Justin Lincoln's notational productions. Thoughts, text, images, sounds, and videos.
The Pirate Bay recently switched from hosted torrent files to magnet links. This change greatly reduced the size of the site, making it possible for the site to fit on a free USB key:
I’ve never used Pirate Bay, but between their newfound interest in 3D printing, and finding new means of distribution I do admire their forward thinking.“I did a complete snapshot of ALL the Pirate Bay torrents, in case somebody wants to close it or something similarly crazy,” he told TorrentFreak.
Using this script, “allisfine” managed to copy the title, id, file size, seeds, leechers and magnet links of 1,643,194 torrents. Comments were not copied to keep the files as small as possible, and the end result is a full copy of all magnet links on The Pirate Bay in a 90 megabytes file, 164 megabytes unzipped.

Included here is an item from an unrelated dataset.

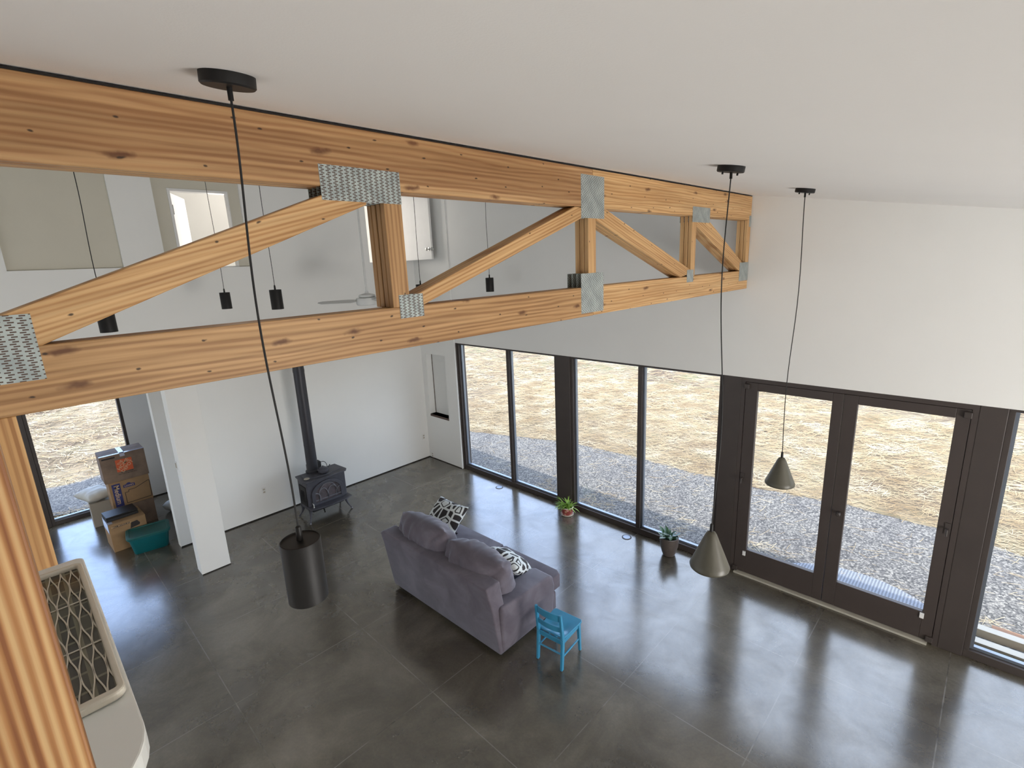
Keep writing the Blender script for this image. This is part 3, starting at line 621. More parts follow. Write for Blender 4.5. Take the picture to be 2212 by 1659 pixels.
# local axes: +x faces the room, y is width
mb = MB(); mb.box(-.17, .17, -.335, .335, .20, .70); mb.build('body', M['iron'], st, bevel=.012)
mb = MB(); mb.prism([(-.205, -.35), (.15, -.385), (.215, -.34), (.235, 0), (.215, .34), (.15, .385), (-.205, .35)], .70, .722, axis=2); mb.prism([(-.15, -.28), (.10, -.31), (.16, 0), (.10, .31), (-.15, .28)], .722, .732, axis=2)
mb.build('top_plate', M['iron'], st, bevel=.006)
mb = MB(); mb.prism([(.13, -.36), (.29, -.36), (.33, -.25), (.345, 0), (.33, .25), (.29, .36), (.13, .36)], .255, .275, axis=2); mb.build('ash_lip', M['iron'], st, bevel=.005)
mb = MB(); mb.prism([(-.13, -.27), (.15, -.27), (.15, .27), (-.13, .27)], .15, .20, axis=2); mb.build('ash_drawer', M['iron_dark'], st, bevel=.005)
mb = MB(); mb.tube([(.16, -.10, .18), (.24, -.12, .13)], .012, 10); mb.build('air_lever', M['steel'], st, smooth=True)
def arch(hw, z0, zs, zt, n=14):   # outline (y, z) of a flattened arch
    pts = [(-hw, z0), (-hw, zs)]
    for k in range(1, n): a = PI-PI*k/n; pts.append((hw*math.cos(a), zs+(zt-zs)*math.sin(a)))
    return pts+[(hw, zs), (hw, z0)]
oa = arch(.275, .275, .45, .655); ia = arch(.22, .315, .44, .60)
mb = MB(); v = []; nn = len(oa)
for x in (.17, .198):
    for p in oa: v.append((x, *p))
    for p in ia: v.append((x, *p))
f = []
for i in range(nn):
    j = (i+1) % nn
    f += [(i, j, nn+j, nn+i), (2*nn+i, 2*nn+j, 3*nn+j, 3*nn+i), (i, j, 2*nn+j, 2*nn+i), (nn+i, nn+j, 3*nn+j, 3*nn+i)]
mb.add(v, f); dd = mb.build('door', M['iron'], st, bevel=.004)
mb = MB(); mb.prism(ia, .171, .178, axis=0); mb.build('door_glass', M['soot'], dd)
mb = MB()
def arc_pts(y0, y1, z0, zt, n=12, cl=True):
    return [((y0+y1)/2+(y1-y0)/2*-math.cos(PI*k/n), z0+(zt-z0)*math.sin(PI*k/n)) for k in range(n+1)]
def tub(pts): mb.tube([(.188, p[0], p[1]) for p in pts if abs(p[0]) < .222 and p[1] < .44+.16*math.sqrt(max(0, 1-(p[0]/.222)**2))+.01], .0065, 6)
for (a, b_, z, zt) in ((-.29, -.14, .40, .475), (-.16, .0, .40, .53), (-.16, .16, .40, .60), (0, .16, .40, .53), (.14, .29, .40, .475)):
    pts = [(a, .33)]+arc_pts(a, b_, z, zt)+[(b_, .33)]
    tub([p for p in pts])
mb.box(.178, .192, -.22, .22, .345, .357); mb.build('tracery', M['iron_light'], dd, smooth=True)
mb = MB(); mb.tube([(.2, -.285, .34), (.235, -.285, .33), (.24, -.285, .28)], .008, 8); mb.lathe([(.0, -.016), (.012, -.012), (.016, 0), (.012, .012), (0, .016)], 14, (.24, -.285, .27), cap0=False, cap1=False); mb.build('door_handle', M['steel'], dd, smooth=True)
mb = MB(); mb.box(-.10, .12, -.342, -.335, .28, .60); mb.box(-.11, .13, -.346, -.335, .27, .285); mb.box(-.11, .13, -.346, -.335, .595, .61); mb.box(-.11, -.095, -.346, -.335, .285, .595); mb.box(.115, .13, -.346, -.335, .285, .595)
mb.tube([(-.06+.14*k/10, -.345, .32+.22*abs(math.sin(k*.63))) for k in range(11)], .007, 6); mb.build('side_panel', M['iron_dark'], st, bevel=.003)
for sx_, sy_ in ((1, -1), (1, 1), (-1, -1), (-1, 1)):
    mb = MB(); b0 = Vector((sx_*.13, sy_*.28, .24)); pts = []
    for k in range(9):
        f = k/8; pts.append((sx_*(.150+.058*f**1.8-.018*math.sin(PI*f)), sy_*(.318+.05*f**1.8-.012*math.sin(PI*f)), .24-.228*f))
    mb.tube(pts, lambda t: .034-.024*min(1, t*1.25)+(.006 if t > .92 else 0), 10); lgo = mb.build('leg', M['iron'], st, smooth=True)
    mb = MB(); mb.lathe([(.014, 0), (.016, .006), (.010, .018)], 12, (sx_*.21, sy_*.368, 0)); mb.build('foot', M['iron_light'], lgo, smooth=True)
mb = MB(); mb.prism([(-.28, -.10), (-.22, -.14), (-.16, -.10), (-.16, .10), (-.28, .10)], .69, .86, axis=2); mb.build('flue_shield', M['iron_dark'], st, bevel=.01)
mb = MB(); mb.lathe([(.115, .73), (.115, .76), (.095, .775), (.089, .78), (.086, 1.2), (.0875, 1.2), (.0875, 1.23), (.086, 1.23), (.086, 2.45), (.089, 2.45), (.089, 2.50), (.086, 2.50), (.086, 2.75)], 36, (-.145, -.065, 0))
mb.tube([(-.145, -.065, 2.74), (-.15, -.065, 2.82), (-.18, -.065, 2.88), (-.24, -.065, 2.91), (-.32, -.065, 2.92), (-.655, -.065, 2.92)], .086, 36)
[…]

The magic of BitTorrent was that it distributed files across a network of computers, rather than a single server. This redundancy made sharing faster, more robust, and helped creating a feeling of anonymity (BT is easy to track, but there are so many sources it’s easy to get lost in the crowd).
An easily downloadable Pirate Bay is the beginning of the next step, distributing the website itself. Within a year, I bet there will be a version of the Pirate Bay that uses a BitTorrent like hosting mechanism, where there’s not a single server but thousands of distributed hosts. As I understand it, such a system, without a URL, would have been immune to SOPA as it was written.